Нет, ничего не пропадало и ничего не появлялось. В тех сферах, где я пытался искать ответы на вопросы, такие фейерверки не случаются. Там спокойное предстояние вечности, и всё в абсолютной норме.
О литературе
В романе «Соловьев и Ларионов» главный герой, стоя по грудь в море, которое он безумно любил, «испытывал сомнения насчет того, не в слишком ли интимных отношениях пребывает он с предметом своей любви». Сквозь иронию мне мерещится намек на Ваше отношение к литературе. Долгое время Вы держали дистанцию, изучали ее, любовались ею, сделались доктором филологических наук. И не потому ли Вы не спешили писать, что боялись слишком близких отношений с литературой? Что Вас останавливало?
Вы правы, к большой любви страшно прикасаться. Положишь ей руку на колено — и всё разрушится, превратится в рутину. Иногда созерцательное отношение гораздо более чувственно. Оно учит ценить интонацию, случайное прикосновение. Вместе с тем, созерцание не должно быть бесконечным, потому что плод дает все-таки не оно.
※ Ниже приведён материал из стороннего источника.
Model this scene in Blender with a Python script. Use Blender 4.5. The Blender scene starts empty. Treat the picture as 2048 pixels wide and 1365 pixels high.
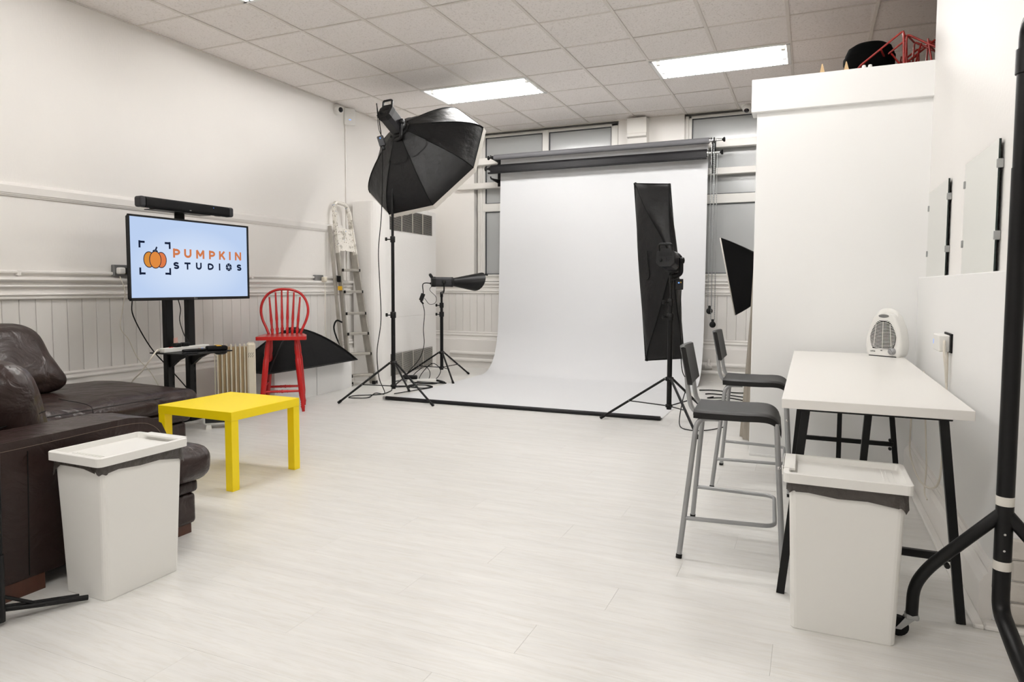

Развивая тот же образ, следует сказать, что прочный брак заключается в период духовной зрелости, а не половой. Так, на мой взгляд, и в литературе. Навыки создания текстов, как и возможность продолжения рода, человек обретает в довольно раннем возрасте. Но эти опыты — даже вполне состоятельные стилистически — еще не означают, что брак автора с литературой заключен. Важна духовная составляющая, некое силовое поле, в котором созданная конструкция оживает. Создание литературного произведения (поскольку всякий автор — демиург) неизбежно напоминает сотворение человека: в созданного из персти Адама вдувается жизнь. Делать глиняных человечков не так уж сложно, но ведь главная задача — заставить их двигаться.
Мне не близки произведения, в которых язык бежит впереди мыслей и чувств. Я не говорю, что это преступление. В конце концов, издается множество книг, являющихся, в сущности, феноменом языка или, точнее, стиля. Но содержание их обеспечено не столько личностью автора, сколько литературной традицией.
Если бы Лихачев был жив, если бы этот кокон, которым был Пушкинский Дом, сохранился в идеальном виде, Вы бы стали писателем? Современность вообще заинтересовала бы Вас?
Думаю, стал бы. Дело в том, что у каждого человека существует внутренняя логика развития. Это только кажется, что поезд внезапно сменил колею. На самом деле, стрелка была уже давно переведена. Я обратился к литературе не потому, что наука изменилась, — изменился я. Вообще говоря, обращение к писательству не может быть произвольным, для всякого высказывания должна возникнуть необходимость. Помните старый анекдот о лорде Генри, который до тринадцати лет не говорил — и вдруг произнес фразу: «Однако, сэндвич подгорел». Сбежался весь дом, все стали спрашивать: «Лорд Генри, почему вы молчали тринадцать лет?» И он ответил: «Потому что тринадцать лет с сэндвичами было всё в порядке».
Но это и есть мой вопрос: Вы стали писать потому, что с сэндвичами стало не всё в порядке?
Я бы сказал так: сэндвичей стало не хватать, я по чувствовал голод. Появилось то, что не помещалось в исследования хроник и хронографов, что потребовало иного языка выражения. Более того, я бы сказал — появилась потребность в том языке выражения, который включает в себя иррациональное. В научном труде смысл равен тексту, в труде же литературном возникает и надтекстовый смысл. Это в некотором отношении взгляд за горизонт.
Как появляются такие особенности зрения?
Как дальнозоркость — с возрастом. При осмысленном отношении к жизни возраст — это одно из имен опыта. И в каждом возрасте возникают новые вопросы к жизни.